Folha de S. Paulo


Lei nazista impede devolução de obras de arte

HALLE, Alemanha -- Wolfgang Büche ficou surpreso quando, em novembro, uma aquarela apreendida pelos nazistas em um pequeno museu do qual ele é curador em Halle, cidade do leste da Alemanha, ressurgiu, como parte de um vasto acervo encontrado em um apartamento de Munique.

Mas sua empolgação ao ver o trabalho, "Paisagem com Cavalos", um possível estudo para uma pintura do expressionista alemão Franz Marc em 1911, se viu temperada por um fato que ele define como "irrefutável": a lei de 1938 que autorizou os nazistas a apreender o quadro --e milhares de outras peças de arte moderna classificadas como "degeneradas" porque Hitler as via como tendo natureza judaica ou não germânica-- continua em vigor até hoje.

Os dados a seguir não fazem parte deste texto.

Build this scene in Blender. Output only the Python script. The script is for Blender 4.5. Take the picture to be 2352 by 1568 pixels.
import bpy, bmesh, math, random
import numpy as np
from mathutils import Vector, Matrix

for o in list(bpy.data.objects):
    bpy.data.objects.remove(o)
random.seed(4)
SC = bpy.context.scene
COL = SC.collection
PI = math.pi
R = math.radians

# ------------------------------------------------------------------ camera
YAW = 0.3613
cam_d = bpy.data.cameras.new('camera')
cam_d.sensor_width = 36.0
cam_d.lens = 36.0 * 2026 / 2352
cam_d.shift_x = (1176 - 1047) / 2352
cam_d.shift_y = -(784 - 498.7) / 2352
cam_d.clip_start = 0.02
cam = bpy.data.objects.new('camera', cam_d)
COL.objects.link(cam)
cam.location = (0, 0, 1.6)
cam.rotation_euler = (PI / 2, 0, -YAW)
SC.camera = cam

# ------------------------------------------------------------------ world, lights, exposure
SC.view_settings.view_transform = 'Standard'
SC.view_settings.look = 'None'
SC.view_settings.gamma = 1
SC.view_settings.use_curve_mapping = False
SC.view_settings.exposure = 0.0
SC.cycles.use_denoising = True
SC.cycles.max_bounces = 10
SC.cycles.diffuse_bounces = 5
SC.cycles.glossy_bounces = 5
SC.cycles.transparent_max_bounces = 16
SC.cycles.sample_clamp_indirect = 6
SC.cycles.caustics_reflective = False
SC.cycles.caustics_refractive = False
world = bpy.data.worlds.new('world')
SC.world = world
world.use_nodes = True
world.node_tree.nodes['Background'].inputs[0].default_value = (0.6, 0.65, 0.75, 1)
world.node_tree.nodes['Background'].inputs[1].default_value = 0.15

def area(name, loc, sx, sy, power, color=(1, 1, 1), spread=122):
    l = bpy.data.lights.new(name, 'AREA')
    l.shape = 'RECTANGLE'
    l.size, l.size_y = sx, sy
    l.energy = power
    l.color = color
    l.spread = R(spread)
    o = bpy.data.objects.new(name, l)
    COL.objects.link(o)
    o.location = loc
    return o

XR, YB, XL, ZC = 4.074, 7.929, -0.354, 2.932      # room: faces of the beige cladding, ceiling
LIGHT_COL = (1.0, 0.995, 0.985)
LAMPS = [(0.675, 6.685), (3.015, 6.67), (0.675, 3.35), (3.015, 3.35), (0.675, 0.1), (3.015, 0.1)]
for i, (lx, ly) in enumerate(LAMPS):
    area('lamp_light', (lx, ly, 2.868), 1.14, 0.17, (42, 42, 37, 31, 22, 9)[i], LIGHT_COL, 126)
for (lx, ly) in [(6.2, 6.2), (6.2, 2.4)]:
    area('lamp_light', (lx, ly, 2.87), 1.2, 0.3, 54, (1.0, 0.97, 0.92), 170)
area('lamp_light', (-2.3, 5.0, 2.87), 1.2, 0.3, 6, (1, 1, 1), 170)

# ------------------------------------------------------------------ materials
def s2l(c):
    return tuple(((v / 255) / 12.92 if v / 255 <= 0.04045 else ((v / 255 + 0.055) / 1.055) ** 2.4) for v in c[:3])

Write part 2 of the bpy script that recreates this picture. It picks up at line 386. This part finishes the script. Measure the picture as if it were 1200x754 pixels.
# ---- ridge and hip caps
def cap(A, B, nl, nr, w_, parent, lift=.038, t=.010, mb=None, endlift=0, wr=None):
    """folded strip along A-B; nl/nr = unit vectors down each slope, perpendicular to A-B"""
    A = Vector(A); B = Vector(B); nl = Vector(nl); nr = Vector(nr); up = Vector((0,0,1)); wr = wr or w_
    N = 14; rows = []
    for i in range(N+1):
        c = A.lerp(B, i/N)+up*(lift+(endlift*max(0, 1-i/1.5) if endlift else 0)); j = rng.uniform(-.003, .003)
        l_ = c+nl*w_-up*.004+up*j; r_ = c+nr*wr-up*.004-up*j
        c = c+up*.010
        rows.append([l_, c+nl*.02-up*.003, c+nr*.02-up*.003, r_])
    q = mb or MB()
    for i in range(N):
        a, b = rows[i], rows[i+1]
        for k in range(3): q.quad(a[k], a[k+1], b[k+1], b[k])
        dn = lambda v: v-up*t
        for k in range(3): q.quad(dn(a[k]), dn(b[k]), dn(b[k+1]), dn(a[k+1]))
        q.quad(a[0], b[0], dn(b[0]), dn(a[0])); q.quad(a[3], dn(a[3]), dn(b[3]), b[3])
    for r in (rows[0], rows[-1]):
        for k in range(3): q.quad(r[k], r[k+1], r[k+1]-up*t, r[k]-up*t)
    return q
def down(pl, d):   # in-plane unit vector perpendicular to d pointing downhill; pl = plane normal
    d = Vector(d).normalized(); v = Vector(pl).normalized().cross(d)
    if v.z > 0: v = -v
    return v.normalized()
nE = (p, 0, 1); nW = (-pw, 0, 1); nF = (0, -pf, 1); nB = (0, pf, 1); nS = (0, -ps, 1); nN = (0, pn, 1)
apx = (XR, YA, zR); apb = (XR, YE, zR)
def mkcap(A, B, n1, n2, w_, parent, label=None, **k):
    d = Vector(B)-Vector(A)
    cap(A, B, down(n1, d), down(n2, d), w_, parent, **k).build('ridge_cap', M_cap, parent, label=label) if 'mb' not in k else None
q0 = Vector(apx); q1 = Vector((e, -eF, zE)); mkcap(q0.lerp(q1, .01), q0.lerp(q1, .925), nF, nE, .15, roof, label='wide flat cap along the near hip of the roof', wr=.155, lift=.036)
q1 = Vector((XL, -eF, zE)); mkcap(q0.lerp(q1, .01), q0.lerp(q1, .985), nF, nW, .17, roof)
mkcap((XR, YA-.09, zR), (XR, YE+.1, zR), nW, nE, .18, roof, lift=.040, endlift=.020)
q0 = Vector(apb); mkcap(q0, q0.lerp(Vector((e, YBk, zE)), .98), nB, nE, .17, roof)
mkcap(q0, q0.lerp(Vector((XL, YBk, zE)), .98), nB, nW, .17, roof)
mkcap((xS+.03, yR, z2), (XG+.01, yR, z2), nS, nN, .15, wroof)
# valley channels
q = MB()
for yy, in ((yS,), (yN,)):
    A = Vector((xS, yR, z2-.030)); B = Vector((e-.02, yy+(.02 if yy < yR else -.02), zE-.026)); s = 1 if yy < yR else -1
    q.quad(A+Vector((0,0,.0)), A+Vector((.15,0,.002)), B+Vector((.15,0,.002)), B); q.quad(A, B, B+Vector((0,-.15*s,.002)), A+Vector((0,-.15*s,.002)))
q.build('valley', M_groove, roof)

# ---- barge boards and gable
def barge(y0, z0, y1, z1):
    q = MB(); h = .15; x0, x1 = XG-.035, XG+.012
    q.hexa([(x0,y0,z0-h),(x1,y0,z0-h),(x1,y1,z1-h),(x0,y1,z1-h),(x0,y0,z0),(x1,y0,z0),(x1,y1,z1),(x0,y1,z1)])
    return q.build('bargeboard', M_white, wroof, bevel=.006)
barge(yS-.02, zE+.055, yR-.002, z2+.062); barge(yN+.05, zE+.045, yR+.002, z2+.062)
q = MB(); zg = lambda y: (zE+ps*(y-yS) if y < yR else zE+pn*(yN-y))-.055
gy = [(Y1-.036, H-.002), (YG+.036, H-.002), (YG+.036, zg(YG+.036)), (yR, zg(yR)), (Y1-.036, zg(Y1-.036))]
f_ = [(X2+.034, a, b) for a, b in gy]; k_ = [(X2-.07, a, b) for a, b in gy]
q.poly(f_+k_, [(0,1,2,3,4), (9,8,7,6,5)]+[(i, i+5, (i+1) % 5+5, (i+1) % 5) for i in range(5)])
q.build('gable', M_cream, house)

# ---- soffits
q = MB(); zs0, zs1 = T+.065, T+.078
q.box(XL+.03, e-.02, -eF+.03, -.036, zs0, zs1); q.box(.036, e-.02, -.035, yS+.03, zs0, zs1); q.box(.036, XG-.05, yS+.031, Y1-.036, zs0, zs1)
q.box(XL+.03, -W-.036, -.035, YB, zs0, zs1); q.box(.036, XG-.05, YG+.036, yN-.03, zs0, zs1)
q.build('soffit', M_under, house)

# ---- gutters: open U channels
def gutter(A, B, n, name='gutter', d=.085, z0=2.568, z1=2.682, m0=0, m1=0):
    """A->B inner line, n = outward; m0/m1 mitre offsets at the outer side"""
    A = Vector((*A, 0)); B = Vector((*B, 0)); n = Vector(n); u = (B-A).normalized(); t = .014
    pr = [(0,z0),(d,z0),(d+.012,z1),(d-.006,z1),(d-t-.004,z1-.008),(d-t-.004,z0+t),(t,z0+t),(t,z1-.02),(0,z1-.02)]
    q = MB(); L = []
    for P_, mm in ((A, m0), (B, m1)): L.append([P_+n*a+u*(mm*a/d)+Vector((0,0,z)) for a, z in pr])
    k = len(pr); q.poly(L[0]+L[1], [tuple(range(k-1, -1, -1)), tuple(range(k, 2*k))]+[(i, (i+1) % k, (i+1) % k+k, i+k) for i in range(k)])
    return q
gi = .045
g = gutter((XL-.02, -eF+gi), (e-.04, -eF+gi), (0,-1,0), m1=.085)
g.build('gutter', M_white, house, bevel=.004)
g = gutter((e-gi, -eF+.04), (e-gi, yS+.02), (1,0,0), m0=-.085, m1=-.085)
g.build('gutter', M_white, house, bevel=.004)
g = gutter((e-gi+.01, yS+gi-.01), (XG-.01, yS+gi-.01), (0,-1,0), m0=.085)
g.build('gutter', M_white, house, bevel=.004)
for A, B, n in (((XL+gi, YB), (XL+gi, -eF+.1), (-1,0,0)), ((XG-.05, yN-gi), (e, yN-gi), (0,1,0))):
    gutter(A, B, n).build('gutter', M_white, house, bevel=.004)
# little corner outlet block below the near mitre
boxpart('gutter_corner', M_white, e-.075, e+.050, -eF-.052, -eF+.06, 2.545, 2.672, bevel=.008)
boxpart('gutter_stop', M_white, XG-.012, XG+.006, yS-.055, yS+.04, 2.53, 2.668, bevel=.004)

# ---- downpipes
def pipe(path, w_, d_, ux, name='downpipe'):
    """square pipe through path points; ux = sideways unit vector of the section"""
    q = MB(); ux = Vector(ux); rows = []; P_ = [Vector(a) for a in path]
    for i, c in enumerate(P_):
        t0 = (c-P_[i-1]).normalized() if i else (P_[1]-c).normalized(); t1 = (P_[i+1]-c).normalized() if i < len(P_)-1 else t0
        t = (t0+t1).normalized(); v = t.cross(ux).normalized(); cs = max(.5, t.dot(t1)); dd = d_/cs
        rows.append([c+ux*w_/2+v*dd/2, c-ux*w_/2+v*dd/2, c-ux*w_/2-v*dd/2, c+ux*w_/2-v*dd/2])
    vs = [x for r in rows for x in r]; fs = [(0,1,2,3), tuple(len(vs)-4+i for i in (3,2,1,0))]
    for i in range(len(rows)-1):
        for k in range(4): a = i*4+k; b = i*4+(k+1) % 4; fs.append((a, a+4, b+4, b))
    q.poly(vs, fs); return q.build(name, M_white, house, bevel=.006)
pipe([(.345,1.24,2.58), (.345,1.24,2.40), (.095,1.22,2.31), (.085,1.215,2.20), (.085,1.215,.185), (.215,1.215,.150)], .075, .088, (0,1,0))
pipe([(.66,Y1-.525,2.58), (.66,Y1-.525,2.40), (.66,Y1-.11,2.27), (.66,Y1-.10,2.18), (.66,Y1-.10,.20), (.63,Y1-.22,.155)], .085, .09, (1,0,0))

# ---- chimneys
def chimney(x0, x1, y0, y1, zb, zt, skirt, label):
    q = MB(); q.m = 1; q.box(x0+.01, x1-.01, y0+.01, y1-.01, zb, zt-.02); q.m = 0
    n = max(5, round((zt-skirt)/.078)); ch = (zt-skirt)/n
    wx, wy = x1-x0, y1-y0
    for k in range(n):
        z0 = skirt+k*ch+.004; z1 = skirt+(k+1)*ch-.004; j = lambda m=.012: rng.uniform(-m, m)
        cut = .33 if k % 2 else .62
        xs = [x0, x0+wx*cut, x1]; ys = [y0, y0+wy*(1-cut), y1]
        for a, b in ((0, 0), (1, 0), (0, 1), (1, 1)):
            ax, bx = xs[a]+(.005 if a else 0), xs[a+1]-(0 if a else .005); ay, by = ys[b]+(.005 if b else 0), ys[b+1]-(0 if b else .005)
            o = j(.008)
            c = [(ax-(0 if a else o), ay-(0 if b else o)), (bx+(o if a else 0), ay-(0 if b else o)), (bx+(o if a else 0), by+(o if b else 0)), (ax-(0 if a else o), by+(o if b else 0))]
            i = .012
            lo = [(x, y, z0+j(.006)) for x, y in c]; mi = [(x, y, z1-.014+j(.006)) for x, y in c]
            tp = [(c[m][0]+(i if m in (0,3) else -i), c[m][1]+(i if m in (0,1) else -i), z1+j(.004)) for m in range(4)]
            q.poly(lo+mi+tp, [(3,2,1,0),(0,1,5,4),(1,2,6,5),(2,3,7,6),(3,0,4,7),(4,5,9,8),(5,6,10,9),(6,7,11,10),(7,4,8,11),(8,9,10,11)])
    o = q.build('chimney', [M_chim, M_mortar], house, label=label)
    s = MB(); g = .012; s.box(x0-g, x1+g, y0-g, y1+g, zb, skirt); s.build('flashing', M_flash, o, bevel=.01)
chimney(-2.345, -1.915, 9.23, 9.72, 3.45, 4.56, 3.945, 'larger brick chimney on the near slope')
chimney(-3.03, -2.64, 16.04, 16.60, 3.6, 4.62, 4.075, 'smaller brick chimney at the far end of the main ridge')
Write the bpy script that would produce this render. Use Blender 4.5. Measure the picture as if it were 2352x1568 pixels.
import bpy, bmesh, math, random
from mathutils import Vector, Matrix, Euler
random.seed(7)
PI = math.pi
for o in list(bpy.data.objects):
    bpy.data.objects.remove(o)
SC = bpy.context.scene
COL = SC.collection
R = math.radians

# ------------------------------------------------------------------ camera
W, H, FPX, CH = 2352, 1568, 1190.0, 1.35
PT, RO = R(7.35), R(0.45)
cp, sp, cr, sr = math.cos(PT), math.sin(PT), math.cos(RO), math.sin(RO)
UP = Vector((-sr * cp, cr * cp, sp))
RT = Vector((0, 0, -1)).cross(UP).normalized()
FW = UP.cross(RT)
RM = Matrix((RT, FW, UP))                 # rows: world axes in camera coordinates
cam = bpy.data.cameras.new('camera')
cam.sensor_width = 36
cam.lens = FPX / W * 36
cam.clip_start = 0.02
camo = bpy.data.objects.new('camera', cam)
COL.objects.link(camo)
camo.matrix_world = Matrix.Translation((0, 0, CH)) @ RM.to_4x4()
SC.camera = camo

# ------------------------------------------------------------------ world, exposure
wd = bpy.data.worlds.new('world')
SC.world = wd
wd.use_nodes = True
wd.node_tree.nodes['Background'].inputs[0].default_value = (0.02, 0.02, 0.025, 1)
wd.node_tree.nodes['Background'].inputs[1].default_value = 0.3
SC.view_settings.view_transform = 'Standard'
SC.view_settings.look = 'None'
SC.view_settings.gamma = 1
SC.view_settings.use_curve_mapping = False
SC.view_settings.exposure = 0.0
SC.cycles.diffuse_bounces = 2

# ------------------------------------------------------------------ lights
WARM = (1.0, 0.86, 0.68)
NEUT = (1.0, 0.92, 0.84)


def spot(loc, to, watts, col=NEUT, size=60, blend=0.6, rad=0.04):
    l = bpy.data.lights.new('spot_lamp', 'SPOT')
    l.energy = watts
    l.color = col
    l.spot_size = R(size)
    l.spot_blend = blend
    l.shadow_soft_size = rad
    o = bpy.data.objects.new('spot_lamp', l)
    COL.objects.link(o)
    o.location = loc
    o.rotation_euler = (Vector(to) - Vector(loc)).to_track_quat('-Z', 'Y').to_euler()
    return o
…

Autoridades alemãs acreditam que 380 obras confiscadas de museus públicos alemães sob essa lei da era nazista podem estar entre os 1.200 quadros, litografias e desenhos encontrados no apartamento de Cornelius Gurlitt, 80, filho de um marchand da era nazista.

Reuters
12 das 25 obras divulgadas no início do mês pelo governo alemão; elas fazem parte do 'tesouro de Munique'
12 das 25 obras divulgadas no início do mês pelo governo alemão; elas fazem parte do 'tesouro de Munique'

A existência da lei torna improvável que o museu de Büche ou dezenas de outros museus da Alemanha possam reivindicar a restituição de suas obras, dizem especialistas em questões judiciais e autoridades alemãs.

E é provável que a lei continue em vigor.

Os nazistas venderam milhares de obras no mercado aberto de arte para encher os cofres do país durante a guerra.

Revogar ou reformar a lei de 1938 poderia colocar em questão uma rede intrincada de transações de arte envolvendo essas obras, que vêm sendo negociadas em todo o mundo desde então, algo que até mesmo muitos curadores de museus, como Büche, preferem não ter de encarar.

Nenhum governo alemão tentou repelir essa lei da era nazista. "A situação legal é relativamente óbvia e clara", disse Büche, que supervisiona a coleção da Fundação Moritzburg, em Halle. "Só podemos recomprá-las de volta".

De fato, as obras confiscadas dos museus públicos alemães estão em categoria separada das obras de proprietários privados judeus que foram confiscadas ou que seus donos foram forçados a vender. Os herdeiros desses proprietários ainda podem ter direito legal às peças em questão.

Mas, para museus como o de Büche, o percurso legal é muito mais complicado. Além disso, se Gurlitt for capaz de provar que herdou as obras legalmente, elas bem podem continuar a ser sua propriedade, a não ser que surja um acordo com o governo.

As autoridades alemãs estão sendo criticadas pela condução do caso --especialmente por terem mantido segredo durante dois anos sobre a descoberta das obras. Há dúvidas se elas têm ou não direito a confiscar a coleção completa. Gurlitt não foi acusado de crime algum.

O promotor estadual de Augsburg, Baviera, onde o caso está sendo conduzido, declarou recentemente que instaria o grupo de trabalho apontado para esclarecer a proveniência da coleção a informar rapidamente a ele que peças pertencem irrefutavelmente a Gurlitt, para que possam ser restituídas ao proprietário. Gurlitt deixou claro que as quer de volta.

Büche, o curador, também gostaria de ter de volta as peças de seu museu.

Mas, em suas três décadas no museu Moritzburg, ele só pôde celebrar o retorno de 16 itens do pré-guerra, um décimo da coleção que no passado esteve entre as mais impressionantes do país.

Algumas das peças que pertenceram ao museu hoje integram o acervo do Museu de Arte Moderna de Nova York, depois de serem negociadas no mercado aberto.

Há quem advirta sobre as implicações mais amplas de anular a lei de 1938. "Se essa lei for anulada, então todas as transações teriam de ser anuladas", diz Sabine Rudolph, advogada especialista em restituição de arte.

"Se um museu que reconhece um trabalho na coleção de Gurlitt insistir em tê-lo de volta, seus dirigentes podem perceber de repente que têm em seu acervo diversas obras que um dia pertenceram a outros museus e que eles também teriam de restituir."